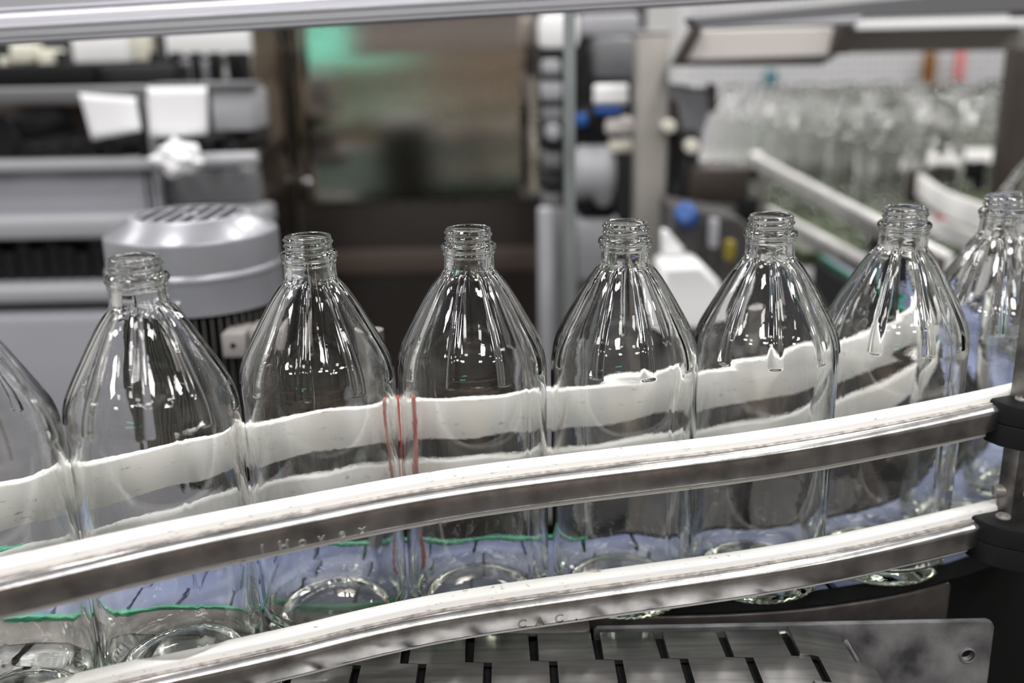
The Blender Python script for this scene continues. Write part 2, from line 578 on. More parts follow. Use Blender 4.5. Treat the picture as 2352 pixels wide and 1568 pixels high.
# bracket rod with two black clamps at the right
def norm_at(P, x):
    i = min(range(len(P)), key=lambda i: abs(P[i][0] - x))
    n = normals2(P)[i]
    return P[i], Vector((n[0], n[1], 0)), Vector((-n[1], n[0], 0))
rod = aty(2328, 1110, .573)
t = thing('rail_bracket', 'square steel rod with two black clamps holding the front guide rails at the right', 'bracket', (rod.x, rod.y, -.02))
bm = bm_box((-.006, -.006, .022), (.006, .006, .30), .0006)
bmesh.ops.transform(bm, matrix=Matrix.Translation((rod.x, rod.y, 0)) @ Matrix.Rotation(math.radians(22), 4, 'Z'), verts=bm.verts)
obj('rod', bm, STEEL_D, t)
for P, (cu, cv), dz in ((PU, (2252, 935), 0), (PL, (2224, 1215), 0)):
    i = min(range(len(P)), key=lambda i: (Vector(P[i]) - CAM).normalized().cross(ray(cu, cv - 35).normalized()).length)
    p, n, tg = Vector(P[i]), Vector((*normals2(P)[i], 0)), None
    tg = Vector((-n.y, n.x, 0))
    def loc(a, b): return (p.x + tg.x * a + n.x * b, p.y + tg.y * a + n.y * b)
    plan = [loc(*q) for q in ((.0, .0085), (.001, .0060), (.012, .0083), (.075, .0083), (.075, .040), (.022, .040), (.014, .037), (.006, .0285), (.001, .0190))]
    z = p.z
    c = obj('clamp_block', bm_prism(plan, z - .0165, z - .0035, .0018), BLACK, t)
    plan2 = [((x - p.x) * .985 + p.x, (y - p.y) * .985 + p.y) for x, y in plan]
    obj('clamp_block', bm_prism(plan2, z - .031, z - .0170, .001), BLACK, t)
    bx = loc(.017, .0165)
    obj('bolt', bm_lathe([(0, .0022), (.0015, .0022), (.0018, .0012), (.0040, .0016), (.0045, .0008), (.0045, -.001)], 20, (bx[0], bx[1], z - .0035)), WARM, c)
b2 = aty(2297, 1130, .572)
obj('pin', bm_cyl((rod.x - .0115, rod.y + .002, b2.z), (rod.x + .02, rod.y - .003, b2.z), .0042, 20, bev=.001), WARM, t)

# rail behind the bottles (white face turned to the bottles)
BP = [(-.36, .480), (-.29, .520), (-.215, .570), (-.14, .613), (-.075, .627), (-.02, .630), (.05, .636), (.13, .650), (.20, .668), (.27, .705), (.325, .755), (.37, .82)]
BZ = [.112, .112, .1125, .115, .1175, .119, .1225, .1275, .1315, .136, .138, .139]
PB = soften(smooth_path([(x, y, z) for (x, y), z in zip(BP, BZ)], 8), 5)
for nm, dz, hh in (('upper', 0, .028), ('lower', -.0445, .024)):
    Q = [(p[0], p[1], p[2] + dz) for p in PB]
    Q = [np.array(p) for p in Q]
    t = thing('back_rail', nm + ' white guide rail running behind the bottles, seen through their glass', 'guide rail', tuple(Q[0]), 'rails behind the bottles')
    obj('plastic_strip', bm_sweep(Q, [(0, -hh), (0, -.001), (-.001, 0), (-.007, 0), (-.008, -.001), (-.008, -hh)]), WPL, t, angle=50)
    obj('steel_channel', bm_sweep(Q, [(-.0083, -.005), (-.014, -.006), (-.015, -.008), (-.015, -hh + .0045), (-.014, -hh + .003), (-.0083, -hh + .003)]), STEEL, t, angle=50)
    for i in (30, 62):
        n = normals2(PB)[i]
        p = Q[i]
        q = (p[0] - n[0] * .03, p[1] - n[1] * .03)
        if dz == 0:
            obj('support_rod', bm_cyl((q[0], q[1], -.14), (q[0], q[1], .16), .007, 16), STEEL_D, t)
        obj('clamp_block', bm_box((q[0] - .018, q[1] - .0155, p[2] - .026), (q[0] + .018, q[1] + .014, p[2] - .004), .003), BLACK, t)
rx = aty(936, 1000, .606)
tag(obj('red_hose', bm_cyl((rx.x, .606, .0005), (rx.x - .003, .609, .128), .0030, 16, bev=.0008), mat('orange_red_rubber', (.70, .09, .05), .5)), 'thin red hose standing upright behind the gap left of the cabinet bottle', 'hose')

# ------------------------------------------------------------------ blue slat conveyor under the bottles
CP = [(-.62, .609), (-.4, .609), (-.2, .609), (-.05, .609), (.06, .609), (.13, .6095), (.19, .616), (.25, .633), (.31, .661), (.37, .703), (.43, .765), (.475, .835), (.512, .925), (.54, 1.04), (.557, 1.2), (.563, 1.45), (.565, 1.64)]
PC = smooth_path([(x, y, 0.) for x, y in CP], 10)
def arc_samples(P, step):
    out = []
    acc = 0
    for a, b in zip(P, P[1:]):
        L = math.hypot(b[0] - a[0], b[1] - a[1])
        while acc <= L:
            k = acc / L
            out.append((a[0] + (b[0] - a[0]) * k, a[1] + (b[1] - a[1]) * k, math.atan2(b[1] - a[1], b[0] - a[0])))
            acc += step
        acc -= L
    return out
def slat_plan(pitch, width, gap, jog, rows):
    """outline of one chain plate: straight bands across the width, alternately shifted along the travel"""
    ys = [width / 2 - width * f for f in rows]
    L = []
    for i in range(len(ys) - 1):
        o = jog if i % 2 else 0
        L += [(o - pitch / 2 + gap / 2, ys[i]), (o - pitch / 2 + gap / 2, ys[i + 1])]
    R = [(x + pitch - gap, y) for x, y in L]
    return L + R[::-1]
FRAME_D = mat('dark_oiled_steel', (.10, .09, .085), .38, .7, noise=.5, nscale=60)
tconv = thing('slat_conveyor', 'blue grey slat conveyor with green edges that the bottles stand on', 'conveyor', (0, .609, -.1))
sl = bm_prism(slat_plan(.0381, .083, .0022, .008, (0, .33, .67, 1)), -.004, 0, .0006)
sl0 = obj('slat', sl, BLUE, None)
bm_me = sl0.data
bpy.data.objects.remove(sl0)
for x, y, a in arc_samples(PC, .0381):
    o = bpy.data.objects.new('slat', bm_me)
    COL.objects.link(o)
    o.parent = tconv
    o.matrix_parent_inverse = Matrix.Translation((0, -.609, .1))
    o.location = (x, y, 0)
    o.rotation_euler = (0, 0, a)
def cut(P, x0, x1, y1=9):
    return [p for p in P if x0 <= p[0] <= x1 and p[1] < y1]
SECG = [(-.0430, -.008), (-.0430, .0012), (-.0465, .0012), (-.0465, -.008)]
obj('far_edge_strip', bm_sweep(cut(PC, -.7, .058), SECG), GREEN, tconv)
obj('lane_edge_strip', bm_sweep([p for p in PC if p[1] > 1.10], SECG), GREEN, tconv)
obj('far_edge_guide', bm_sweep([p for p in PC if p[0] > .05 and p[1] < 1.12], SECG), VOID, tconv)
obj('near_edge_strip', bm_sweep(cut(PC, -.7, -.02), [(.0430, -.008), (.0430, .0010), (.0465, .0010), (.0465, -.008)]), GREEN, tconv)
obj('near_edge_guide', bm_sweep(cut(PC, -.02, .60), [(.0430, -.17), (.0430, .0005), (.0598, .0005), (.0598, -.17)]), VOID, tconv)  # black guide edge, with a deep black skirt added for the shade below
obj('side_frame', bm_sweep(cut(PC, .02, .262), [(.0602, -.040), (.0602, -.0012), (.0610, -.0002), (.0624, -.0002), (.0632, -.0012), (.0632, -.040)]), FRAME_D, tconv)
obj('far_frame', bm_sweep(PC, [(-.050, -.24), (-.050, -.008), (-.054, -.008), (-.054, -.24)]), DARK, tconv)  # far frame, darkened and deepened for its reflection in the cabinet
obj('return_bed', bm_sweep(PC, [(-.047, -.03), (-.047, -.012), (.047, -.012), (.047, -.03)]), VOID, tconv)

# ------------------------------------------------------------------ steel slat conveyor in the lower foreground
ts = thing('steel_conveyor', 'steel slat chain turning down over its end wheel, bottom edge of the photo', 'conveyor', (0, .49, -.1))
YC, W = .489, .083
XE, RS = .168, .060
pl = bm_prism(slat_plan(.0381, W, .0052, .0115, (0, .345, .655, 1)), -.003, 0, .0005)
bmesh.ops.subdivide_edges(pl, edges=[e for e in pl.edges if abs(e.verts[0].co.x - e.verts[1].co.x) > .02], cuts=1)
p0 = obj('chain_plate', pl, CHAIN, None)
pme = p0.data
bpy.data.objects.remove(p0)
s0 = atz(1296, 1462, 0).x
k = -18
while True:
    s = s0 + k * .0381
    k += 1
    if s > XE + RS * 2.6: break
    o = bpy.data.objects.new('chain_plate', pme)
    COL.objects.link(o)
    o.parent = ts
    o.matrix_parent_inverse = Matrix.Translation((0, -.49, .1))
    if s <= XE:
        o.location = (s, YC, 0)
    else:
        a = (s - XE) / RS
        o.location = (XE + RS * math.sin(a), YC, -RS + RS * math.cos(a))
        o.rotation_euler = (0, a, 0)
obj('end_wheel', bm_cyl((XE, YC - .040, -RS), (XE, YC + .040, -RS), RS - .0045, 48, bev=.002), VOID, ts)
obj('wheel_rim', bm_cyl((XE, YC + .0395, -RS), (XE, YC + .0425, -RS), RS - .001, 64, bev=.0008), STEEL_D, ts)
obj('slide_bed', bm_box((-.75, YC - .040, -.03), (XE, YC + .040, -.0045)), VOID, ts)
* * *
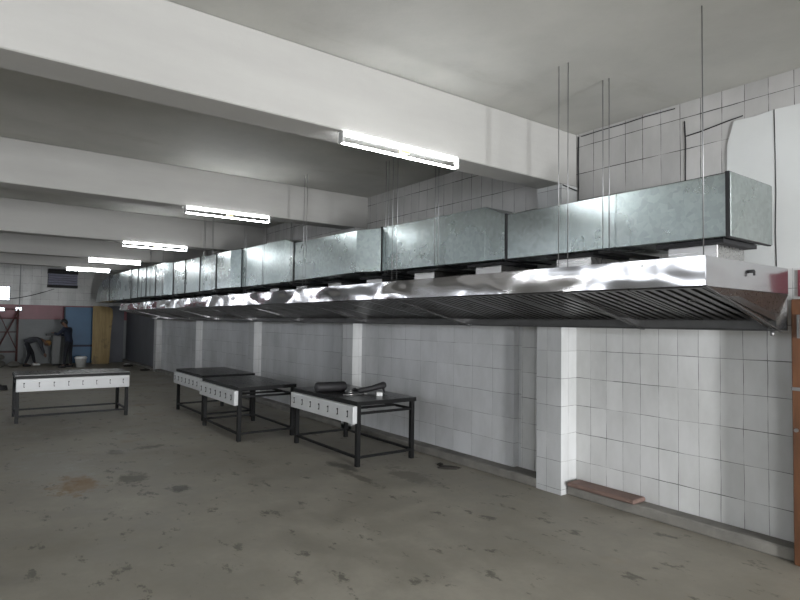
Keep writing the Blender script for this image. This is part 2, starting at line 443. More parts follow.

### TASK OBJECTIVE
Find the lines containing "part" and list every one of them.

### SOLVED EXERCISE
The Blender Python script for this scene continues. Write part 2, from line 578 on. More parts follow. Use Blender 4.5. Treat the picture as 2352 pixels wide and 1568 pixels high.
Keep writing the Blender script for this image. This is part 2, starting at line 443. More parts follow.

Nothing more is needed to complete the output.